Sem forças físicas ou mentais, a mulher desabou junto à porta, desfalecida.

Já na manhã seguinte, o sacristão chegou para abrir a igreja para o ofício regular e ficou surpreso ao encontrar a idosa caída, ainda sem sentidos.

Virgínia foi levada para casa e ficou doente por dias. Quando finalmente voltou a si, contou o que havia se passado e, para seu espanto, ninguém havia sequer ouvido o sino na noite em que tudo aconteceu.

6 comentários

  1. A história é envolvente e a narração é espetacular! A sonoplastia é nota 10! Além disso, é um trabalho importante, pois traduz para a modernidade dos podcast, a tradição das lendas centenárias do interior de minas!

  2. Caramba, Régis… Muito bacana! Achei foda demais! Que bom que aquele projeto que nós começamos a desenhar na faculdade evoluiu nas suas mãos. Te admiro pra caramba, acho você um cara super inteligente e antenado, perceptivo e de fácil acesso. Tomara que o Lendas vá muito, muito longe… Mas, sugiro uma mudança, já que ainda é início: Passe este projeto para “Lendas Mineiras”. Assim você poderá explorar muito mais causos, de diversos locais de nossa Minas Gerais. Forte abraço!!!

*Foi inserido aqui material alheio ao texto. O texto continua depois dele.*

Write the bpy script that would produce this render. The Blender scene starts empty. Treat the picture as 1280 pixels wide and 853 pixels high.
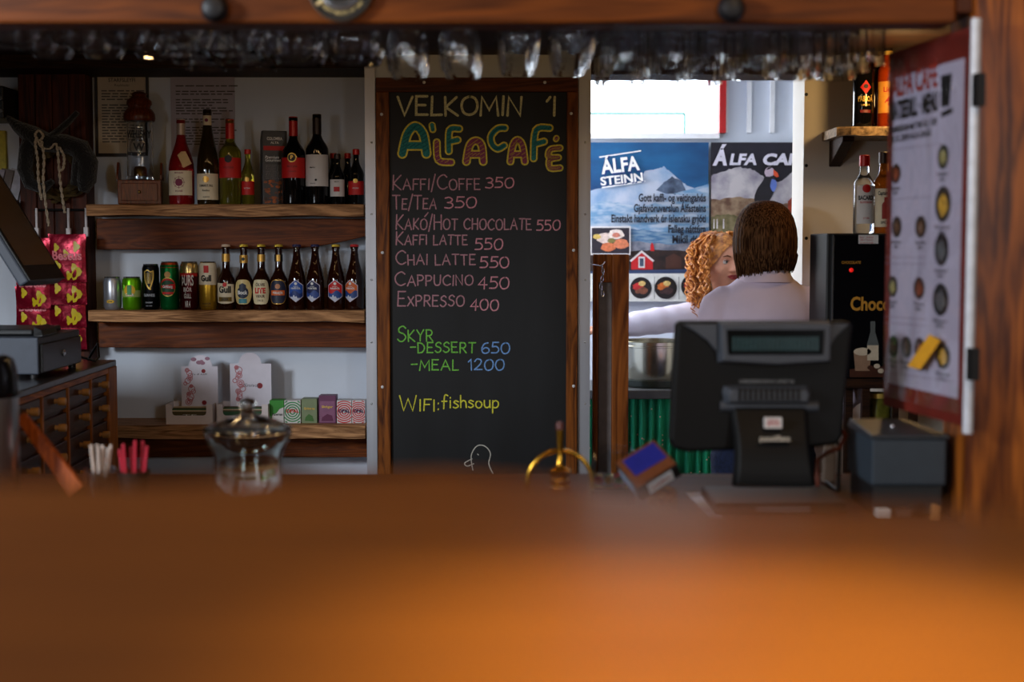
import bpy, bmesh, math, random
from math import pi, sin, cos, atan, tan, radians, sqrt, hypot
from mathutils import Vector, Matrix, noise
random.seed(11)
sc = bpy.context.scene
COL = sc.collection

# ---------------------------------------------------------------- camera
FPX = 1778.0                      # 50 mm on 36 mm at 1280 px
CAM = Vector((0, 0, 1.5))
HOR = 310.0                       # picture row of the horizon
PITCH = atan((426.5 - HOR) / FPX)
cam_d = bpy.data.cameras.new('camera')
cam_d.lens = 50; cam_d.sensor_width = 36; cam_d.clip_start = 0.02; cam_d.clip_end = 80
cam_d.dof.use_dof = True; cam_d.dof.focus_distance = 5.08; cam_d.dof.aperture_fstop = 2.3
cam = bpy.data.objects.new('camera', cam_d); COL.objects.link(cam)
cam.location = CAM; cam.rotation_euler = (pi / 2 - PITCH, 0, 0)
sc.camera = cam

# ---------------------------------------------------------------- look, world, lights
sc.view_settings.view_transform = 'Standard'; sc.view_settings.look = 'None'
sc.view_settings.exposure = 0.0; sc.view_settings.gamma = 1.0
sc.view_settings.use_curve_mapping = False
cy = sc.cycles
cy.use_denoising = True
cy.max_bounces = 40; cy.transmission_bounces = 36; cy.glossy_bounces = 6; cy.transparent_max_bounces = 12
cy.caustics_reflective = False; cy.caustics_refractive = False
cy.sample_clamp_indirect = 12.0
wd = bpy.data.worlds.new('overcast_sky'); sc.world = wd; wd.use_nodes = True
bgn = wd.node_tree.nodes['Background']
bgn.inputs[0].default_value = (0.86, 0.93, 1.0, 1); bgn.inputs[1].default_value = 5.0

def light(name, kind, loc, power, col, size=0.1, size_y=None, aim=None, spot=None, blend=0.6):
    l = bpy.data.lights.new(name, kind); l.energy = power; l.color = col
    if kind == 'AREA':
        l.size = size
        if size_y: l.shape = 'RECTANGLE'; l.size_y = size_y
    else:
        l.shadow_soft_size = size
    if kind == 'SPOT': l.spot_size = radians(spot); l.spot_blend = blend
    o = bpy.data.objects.new(name, l); COL.objects.link(o); o.location = loc
    if aim is not None:
        o.rotation_euler = (Vector(aim) - Vector(loc)).to_track_quat('-Z', 'Y').to_euler()
    return o
COOL = (0.84, 0.92, 1.0); WARM = (1.0, 0.62, 0.28)
# daylight: two windows of the guest room behind the camera and a high one in its left wall
light('window_daylight', 'AREA', (-2.45, -2.95, 1.85), 46, COOL, 0.5, 1.9, (-0.6, 5.2, 1.2))
light('window_daylight', 'AREA', (2.45, -2.95, 1.85), 52, COOL, 0.5, 1.9, (-0.6, 5.2, 1.2))
light('side_window_daylight', 'AREA', (-2.9, 1.2, 2.25), 150, COOL, 0.9, 0.6, (-0.5, 4.6, 1.4))
# unseen area light added to brighten the kitchen and door jamb
light('added_kitchen_light', 'AREA', (-0.55, 6.05, 1.75), 42, (0.95, 0.97, 1.0), 0.8, 1.0, (1.2, 5.7, 1.5))
# unseen lights added to warm beam and ledge, small lamp beside the bottle shelf
light('added_warm_light', 'POINT', (-0.55, 1.9, 2.75), 7, WARM, 0.06)
light('added_warm_light', 'POINT', (0.75, 1.5, 2.7), 16, WARM, 0.06)
light('added_ledge_spot', 'SPOT', (0.35, 0.0, 2.6), 165, (1.0, 0.86, 0.56), 0.05, aim=(0.075, 0.41, 1.38), spot=14, blend=1.0)  # unseen spot added for the bright orange area on the ledge
light('shelf_lamp', 'POINT', (1.25, 4.58, 2.00), 3.6, (1.0, 0.60, 0.22), 0.04)
for lx, ly, lz in ((-2.3, -1.2, 1.85), (-1.3, -2.3, 1.80), (-0.5, -2.5, 1.85), (0.6, -2.5, 1.80), (1.5, -2.2, 1.85), (2.4, -1.0, 1.80)):
    light('added_glint_light', 'POINT', (lx, ly, lz), 11.0, (1.0, 0.60, 0.24), 0.09)  # unseen lights added behind the camera for glints in the glassware
# unseen small lights added behind the glass rack for sparkle in the glasses
for lx, ly in ((-1.28, 3.80), (-0.98, 4.0), (-0.70, 3.80), (-0.36, 3.80), (-0.08, 3.82), (0.25, 3.80), (0.58, 3.82)):
    light('added_rack_light', 'POINT', (lx, ly - .08, 2.085), 0.62, (1.0, 0.62, 0.26), 0.022)

# ---------------------------------------------------------------- picture-measuring helpers
CP, SP = cos(PITCH), sin(PITCH)
def P(px, py, Y):
    u = (px - 640) / FPX; v = (426.5 - py) / FPX
    d = Vector((u, CP + v * SP, -SP + v * CP)); t = Y / d.y
    return CAM + d * t
def X(px, Y, py=310): return P(px, py, Y).x
def Z(py, Y): return P(640, py, Y).z

# ---------------------------------------------------------------- materials
MATS = {}
def lin(c):
    return tuple(((v / 255) / 12.92 if v / 255 <= 0.04045 else ((v / 255 + 0.055) / 1.055) ** 2.4) for v in c)
def newmat(name):
    m = bpy.data.materials.new(name); m.use_nodes = True
    return m, m.node_tree.nodes, m.node_tree.links, m.node_tree.nodes['Principled BSDF']
def mat(name, col, rough=0.5, metal=0.0, var=0.10, scale=30, bump=0.0, trans=0.0, ior=1.45, coat=0.0, emis=0.0, stretch=(1, 1, 1), spec=0.5, sheen=0.0, col2=None, lo=0.35, hi=0.65):
    if name in MATS: return MATS[name]
    m, N, L, b = newmat(name)
    c = lin(col)
    tc = N.new('ShaderNodeTexCoord'); mp = N.new('ShaderNodeMapping'); mp.inputs['Scale'].default_value = stretch
    nz = N.new('ShaderNodeTexNoise'); nz.inputs['Scale'].default_value = scale; nz.inputs['Detail'].default_value = 5
    L.new(tc.outputs['Object'], mp.inputs[0]); L.new(mp.outputs[0], nz.inputs['Vector'])
    r = N.new('ShaderNodeValToRGB'); r.color_ramp.elements[0].position = lo; r.color_ramp.elements[1].position = hi
    a = c if col2 is None else lin(col2)
    k0 = (1 - var) if col2 is None else 1; k1 = 1 + var if col2 is None else 1
    r.color_ramp.elements[0].color = tuple(min(1, v * k0) for v in c) + (1,)
    r.color_ramp.elements[1].color = tuple(min(1, v * k1) for v in a) + (1,)
    L.new(nz.outputs['Fac'], r.inputs[0]); L.new(r.outputs[0], b.inputs['Base Color'])
    b.inputs['Roughness'].default_value = rough; b.inputs['Metallic'].default_value = metal
    b.inputs['IOR'].default_value = ior; b.inputs['Transmission Weight'].default_value = trans
    b.inputs['Coat Weight'].default_value = coat; b.inputs['Specular IOR Level'].default_value = spec
    b.inputs['Sheen Weight'].default_value = sheen
    if emis:
        L.new(r.outputs[0], b.inputs['Emission Color']); b.inputs['Emission Strength'].default_value = emis
    if bump:
        bp = N.new('ShaderNodeBump'); bp.inputs['Strength'].default_value = bump; bp.inputs['Distance'].default_value = 0.01
        L.new(nz.outputs['Fac'], bp.inputs['Height']); L.new(bp.outputs[0], b.inputs['Normal'])
    MATS[name] = m
    return m
def wood(name, dark, light_, axis='x', freq=22, rough=0.45, coat=0.0, contrast=1.0, bump=0.15):
    """long-grained wood: stretched noise warps a band pattern across the grain"""
    if name in MATS: return MATS[name]
    m, N, L, b = newmat(name)
    tc = N.new('ShaderNodeTexCoord'); mp = N.new('ShaderNodeMapping')
    s = {'x': (0.09, 1, 1), 'y': (1, 0.09, 1), 'z': (1, 1, 0.09)}[axis]
    mp.inputs['Scale'].default_value = s
    L.new(tc.outputs['Object'], mp.inputs[0])
    n1 = N.new('ShaderNodeTexNoise'); n1.inputs['Scale'].default_value = freq; n1.inputs['Detail'].default_value = 6; n1.inputs['Distortion'].default_value = 1.2
    n2 = N.new('ShaderNodeTexNoise'); n2.inputs['Scale'].default_value = freq * 7; n2.inputs['Detail'].default_value = 3
    L.new(mp.outputs[0], n1.inputs['Vector']); L.new(mp.outputs[0], n2.inputs['Vector'])
    wv = N.new('ShaderNodeMath'); wv.operation = 'SINE'
    ml = N.new('ShaderNodeMath'); ml.operation = 'MULTIPLY'; ml.inputs[1].default_value = 62
    L.new(n1.outputs['Fac'], ml.inputs[0]); L.new(ml.outputs[0], wv.inputs[0])
    ad = N.new('ShaderNodeMath'); ad.operation = 'MULTIPLY_ADD'; ad.inputs[1].default_value = 0.17; L.new(wv.outputs[0], ad.inputs[0])
    L.new(n2.outputs['Fac'], ad.inputs[2])
    r = N.new('ShaderNodeValToRGB'); e = r.color_ramp.elements
    e[0].position = 0.5 - 0.32 / contrast; e[1].position = 0.5 + 0.32 / contrast
    e[0].color = lin(dark) + (1,); e[1].color = lin(light_) + (1,)
    L.new(ad.outputs[0], r.inputs[0]); L.new(r.outputs[0], b.inputs['Base Color'])
    b.inputs['Specular IOR Level'].default_value = 0.18
    b.inputs['Roughness'].default_value = rough; b.inputs['Coat Weight'].default_value = coat; b.inputs['Coat Roughness'].default_value = 0.2
    bp = N.new('ShaderNodeBump'); bp.inputs['Strength'].default_value = bump; bp.inputs['Distance'].default_value = 0.004
    L.new(ad.outputs[0], bp.inputs['Height']); L.new(bp.outputs[0], b.inputs['Normal'])
    MATS[name] = m
    return m
def glass(name, col=(250, 252, 255), rough=0.0, ior=1.45, trans=1.0):
    return mat(name, col, rough=rough, trans=trans, ior=ior, var=0.01, scale=8)

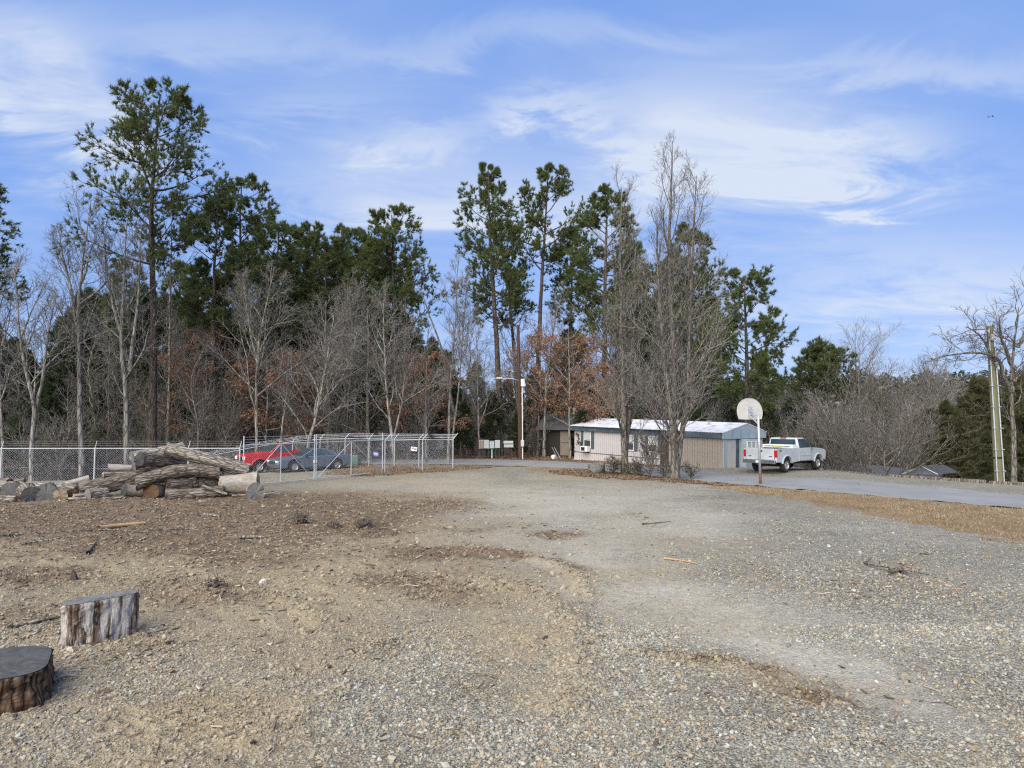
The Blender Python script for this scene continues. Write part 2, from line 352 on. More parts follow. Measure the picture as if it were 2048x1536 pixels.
SAND = [(110, 1112, 180, 16, 0, 1.0), (360, 1140, 160, 22, 0, .6), (520, 1165, 160, 30, 0, .8), (620, 1195, 130, 26, 0, .8), (700, 1132, 90, 10, 0, .8), (560, 1235, 130, 28, 0, .8), (960, 1180, 130, 30, .1, .7), (1020, 1270, 110, 60, .2, .8),
        (1080, 1380, 90, 60, .2, .7), (330, 1470, 190, 60, -.1, .9), (480, 1410, 120, 40, 0, .5), (620, 1330, 120, 30, 0, .45), (900, 1010, 60, 9, 0, .45), (1250, 1160, 110, 22, 0, .4), (1540, 1355, 110, 20, .1, .55), (1900, 1520, 130, 26, 0, .5),
        (1300, 1430, 120, 40, 0, .35), (1080, 960, 200, 10, 0, .35), (1470, 1250, 170, 26, 0, .3), (240, 1220, 130, 20, 0, .3)]
PACK = [(1000, 1000, 300, 40, 0, .8), (1250, 1050, 260, 50, 0, .8), (1150, 1130, 240, 40, .15, 1.0), (1400, 1230, 220, 60, .25, .9), (1650, 1330, 200, 40, .3, .8), (1850, 1420, 180, 40, .3, .6), (1080, 1180, 90, 12, .1, .9), (1230, 1230, 60, 40, 0, .6)]
GRAVEL = [(880, 1310, 150, 40, 0, .8), (700, 1420, 200, 60, 0, .8), (300, 1350, 200, 50, 0, .8), (1250, 1300, 150, 80, 0, .8), (1700, 1180, 350, 80, .1, .8), (1850, 1260, 200, 60, 0, .6), (1150, 1480, 300, 60, 0, .9), (1700, 1480, 250, 40, 0, .6), (140, 1270, 160, 26, 0, .9), (100, 1470, 140, 40, 0, .7)]
RIDGES = [([(820, 1108), (920, 1104), (1010, 1112), (1100, 1130), (1160, 1160), (1172, 1195)], .16, .09), ([(985, 1170), (1060, 1185), (1120, 1225), (1150, 1290), (1160, 1350), (1130, 1420)], .26, .085), ([(640, 1330), (720, 1310), (790, 1285)], .16, .05),
          ([(520, 1480), (620, 1420), (700, 1370)], .18, .05), ([(1330, 1322), (1430, 1332), (1560, 1350)], .14, .06), ([(1545, 1380), (1650, 1392)], .12, .05), ([(560, 1190), (640, 1240), (660, 1290)], .2, .05), ([(380, 1180), (430, 1200)], .25, .07), ([(700, 1050), (760, 1052)], .3, .06), ([(560, 1046), (640, 1048)], .3, .06)]
RIDGES = [([g2(*p) for p in l], w, h) for l, w, h in RIDGES]
def zones(x, y):
    px, py = to_px(x, y)
    wx = px + (fbm(x*.9, y*.9, 3)-.5)*(60+260/np.maximum(y, 3)*3); wy = py + (fbm(x*.9+50, y*.9, 5)-.5)*(500/np.maximum(y, 5))
    front = smooth(975, 995, py)
    def acc(lst):
        r = np.zeros(x.shape)
        for cx, cy, rx, ry, sl, a in lst: r = r + a*gauss(wx, wy, cx, cy, rx, ry, sl)
        return r
    jx = x + (fbm(x*1.3, y*1.3, 11)-.5)*1.9; jy = y + (fbm(x*1.3, y*1.3, 17)-.5)*1.9
    fine = fbm(x*4, y*4, 23)
    z = {}
    z['mulch'] = np.clip((acc(MULCH)*1.5 + (fbm(x*.5, y*.5, 31)-.56)*1.0)*(.45+1.1*fine), 0, 1)*front
    z['sand'] = np.clip(acc(SAND)*(.5+fine) + (fbm(x*.35, y*.35, 37)-.5)*1.2 + .34*smooth(4, -7, x), 0, 1)
    z['pack'] = np.clip(acc(PACK) + (fbm(x*.4, y*.4, 41)-.5), 0, 1)
    z['dirt'] = np.clip(smooth(3.5, -5, x + (fbm(x*.5, y*.5, 77)-.5)*9)*1.1*(.45+.9*fbm(x*1.6, y*1.6, 79)), 0, 1)*front
    z['gravel'] = np.clip(acc(GRAVEL) + (fbm(x*.6, y*.6, 43)-.42)*1.3, 0, 1)
    z['dirt'] = z['dirt']*(1-.6*z['gravel'])
    z['grass'] = np.maximum(inside(GRASS, jx, jy), inside(CORNER, jx, jy)).astype(float)
    z['road'] = inside(ROAD, x, y).astype(float)
    d, s = seg_dist(RU[:10], x, y)
    beyond = (s > 0)
    z['forest'] = np.where((y > 34) & (py < 934), 1.0, 0)
    z['forest'] *= 1-smooth(0, 1, np.where((x > 12) & (y < 44) & (d < 8), 1.0, 0))
    return z
def ridge_h(x, y):
    h = np.zeros(x.shape)
    for l, w, a in RIDGES:
        d, s = seg_dist(l, x, y); h = np.maximum(h, a*np.exp(-(d/w)**2))
    return h
def relief(x, y, z):
    flat = np.clip(z['grass']*.5 + z['road'], 0, 1)
    near = smooth(60, 25, y)
    rd = ridge_h(x, y)*(.2+1.7*fbm(x*5, y*5, 53))
    clod = np.clip(fbm(x*3.2, y*3.2, 61)-.45, 0, 1)*.16 + (fbm(x*9, y*9, 67)-.5)*.05 + (fbm(x*24, y*24, 71, 2)-.5)*.022
    amp = .25 + .3*z['dirt'] + .9*z['mulch'] + .35*z['sand'] + .3*z['gravel'] - .3*z['pack']
    und = (fbm(x*.25, y*.25, 73)-.5)*.16
    h = (clod*np.clip(amp, .12, 1.4) + rd + und)*near*(1-flat)
    # broad corrugated tyre marks in the sand at the lower left
    q = gnd(390, 1420); m = np.exp(-(((x-q.x)/1.3)**2+((y-q.y)/.7)**2)); h = h + m*.026*np.sin((y*.9+x*.45)*44)
    return h - .05*z['road']
def ground_z(x, y):
    x = np.asarray(x, float); y = np.asarray(y, float); z = zones(x, y); return terrain(x, y) + relief(x, y, z)
def gz(x, y): return float(ground_z(np.array([float(x)]), np.array([float(y)]))[0])

ang = np.concatenate([np.linspace(-180, -60, 22)[:-1], np.linspace(-60, -41, 40)[:-1], np.linspace(-41, 41, 440), np.linspace(41, 60, 40)[1:], np.linspace(60, 180, 22)[1:]])
rad = np.concatenate([[.4, 1.5, 3, 4], 4.8*np.exp(np.linspace(0, math.log(60/4.8), 235)), 60*np.exp(np.linspace(0, math.log(3500/60), 60))[1:]])
A, R_ = np.meshgrid(np.radians(ang), rad); gx, gy = (np.sin(A)*R_), (np.cos(A)*R_)
zn = zones(gx, gy); gzv = terrain(gx, gy) + relief(gx, gy, zn)*(R_ < 75)
na, nr = len(ang), len(rad)
idx = np.arange(na*nr).reshape(nr, na)
fq = np.stack([idx[:-1, :-1], idx[:-1, 1:], idx[1:, 1:], idx[1:, :-1]], -1).reshape(-1, 4)[:, ::-1]
me = raw_mesh('ground', np.stack([gx, gy, gzv], -1).reshape(-1, 3), fq, True)
colattr(me, 'zone', np.stack([zn['mulch'], zn['sand'], zn['grass']], -1).reshape(-1, 3))
colattr(me, 'zone3', np.stack([zn['dirt'], zn['dirt'], zn['dirt']], -1).reshape(-1, 3))
colattr(me, 'zone2', np.stack([zn['forest'], zn['pack'], zn['gravel']], -1).reshape(-1, 3))
b = NB('ground_gravel_and_dirt'); c = b.co()
s1 = b.n('ShaderNodeSeparateColor'); b.l(b.attr('zone'), s1.inputs[0]); s2 = b.n('ShaderNodeSeparateColor'); b.l(b.attr('zone2'), s2.inputs[0])
v1 = b.n('ShaderNodeTexVoronoi'); b.l(c, v1.inputs['Vector']); v1.inputs['Scale'].default_value = 38
v2 = b.n('ShaderNodeTexVoronoi'); b.l(c, v2.inputs['Vector']); v2.inputs['Scale'].default_value = 14
nfine = b.noise(c, 18, 6, .75); nmid = b.noise(c, 2.2, 7, .7); nbig = b.noise(c, .35, 6, .65)
def chan(col):
    s_ = b.n('ShaderNodeSeparateColor'); b.l(col, s_.inputs[0]); return s_.outputs[0]
grey = b.ramp(chan(v1.outputs['Color']), [(0, (.12, .114, .098)), (.3, (.29, .278, .235)), (.55, (.415, .395, .335)), (.8, (.48, .415, .30)), (1, (.60, .58, .51))])
grey2 = b.ramp(chan(v2.outputs['Color']), [(0, (.20, .19, .155)), (.5, (.37, .35, .285)), (1, (.52, .49, .40))])
gcol = b.mix(b.ramp(v1.outputs['Distance'], [(.35, (0, 0, 0)), (.75, (1, 1, 1))]), b.mix(.35, grey, grey2), (.10, .09, .07))
dust = b.ramp(nfine, [(.3, (.37, .335, .265)), (.7, (.60, .555, .455))])
col = b.mix(b.math('ADD', b.math('MULTIPLY', s2.outputs[1], .75), b.math('MULTIPLY', b.math('SUBTRACT', nmid, .5), .8), True), gcol, dust)
s3 = b.n('ShaderNodeSeparateColor'); b.l(b.attr('zone3'), s3.inputs[0])
dirtc = b.ramp(b.noise(c, 15, 8, .82), [(.3, (.075, .05, .03)), (.45, (.22, .16, .098)), (.58, (.385, .30, .20)), (.74, (.58, .50, .37))])
col = b.mix(b.math('MULTIPLY', s3.outputs[0], .8), col, dirtc)
sandc = b.ramp(b.noise(c, 26, 6, .8), [(.3, (.21, .165, .10)), (.5, (.36, .295, .19)), (.62, (.44, .37, .245)), (.78, (.56, .49, .355))])
col = b.mix(b.math('MULTIPLY', s1.outputs[1], b.math('ADD', .35, nmid), True), col, sandc)
mul = b.ramp(b.noise(b.co((1, 1.6, 1)), 24, 8, .85), [(.3, (.036, .025, .017)), (.46, (.115, .08, .052)), (.6, (.25, .18, .117)), (.75, (.46, .37, .25))])
col = b.mix(b.math('MULTIPLY', s1.outputs[0], b.math('ADD', .25, b.math('MULTIPLY', nmid, 1.2)), True), col, mul)
grs = b.ramp(b.noise(b.co((1, 1, 1)), 9, 8, .8), [(.3, (.15, .105, .058)), (.5, (.28, .205, .118)), (.7, (.40, .31, .19))])
grs = b.mix(b.ramp(b.noise(c, .8, 5, .7), [(.45, (0, 0, 0)), (.65, (1, 1, 1))]), grs, (.22, .135, .075))
col = b.mix(s1.outputs[2], col, grs)
lit = b.ramp(b.noise(c, 5, 8, .85), [(.3, (.07, .05, .034)), (.5, (.17, .11, .07)), (.62, (.26, .16, .10)), (.75, (.36, .28, .19))])
col = b.mix(s2.outputs[0], col, lit)
col = b.mix(.35, col, b.ramp(nbig, [(.35, (.72, .71, .68)), (.65, (1, 1, 1))]), 'MULTIPLY')
col = b.mix(.8, col, b.ramp(b.noise(b.co((1, 1, 1)), 6.5, 9, .86), [(.34, (.50, .48, .45)), (.5, (.98, .97, .95)), (.68, (1.22, 1.22, 1.2))]), 'MULTIPLY')
hh = b.math('ADD', b.math('MULTIPLY', v1.outputs['Distance'], -.7), b.math('ADD', nfine, b.math('MULTIPLY', v2.outputs['Distance'], -.35)))
b.bump(hh, .75, .035)
MAT['ground'] = b.set(col, .93, 0, .12)
tag(link('ground', me, mat=MAT['ground']), kind='structure')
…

    1. Rhonan, devo parte do crédito desse trabalho àquele projeto e todas as conversas que você, André e eu tivemos acerca de podcast, roteiros e tudo o mais. A ideia é mais tarde expandir o alcance sim, mas de uma maneira ainda mais profissional. Ainda vamos conversar sobre isso com calma. Grande abraço!

  3. Receio que não seja lenda mas real. Uma avó minha, mais minha tia e seu namorado na época, com quem se casou meses depois, assistiram uma procissão sobrenatural. Minha avó, já falecida, algumas vezes me contava essa experiência que os três vivenciaram. Só minha tia está viva mas já bem velha. Ela também confirma essa experiência. Quando constataram que aquela procissão “não era coisa deste mundo” ficaram apavorados, apressaram o passo e “picaram a mula”. Poderia relatar com mais detalhes o que viram, conforme me relataram, mas já escrevi demais. Disseram que resolveram seguir a procissão porque parecia uma procissão comum exceto uma estranha luz verde que brilhava no centro da aglomeração dos devotos. Mas a seguir aconteceu algo que fez a eles, que seguiam a procissão, fugirem amedrontados. É, como disse Shakespeare: “Existe muito mais coisas entre o céu e a terra do que imagina nossa vã filosofia.” Nota: aconteceu pelos idos da década de 50 ou fim dos anos 40, em Itapetininga, São Paulo. E era semana santa.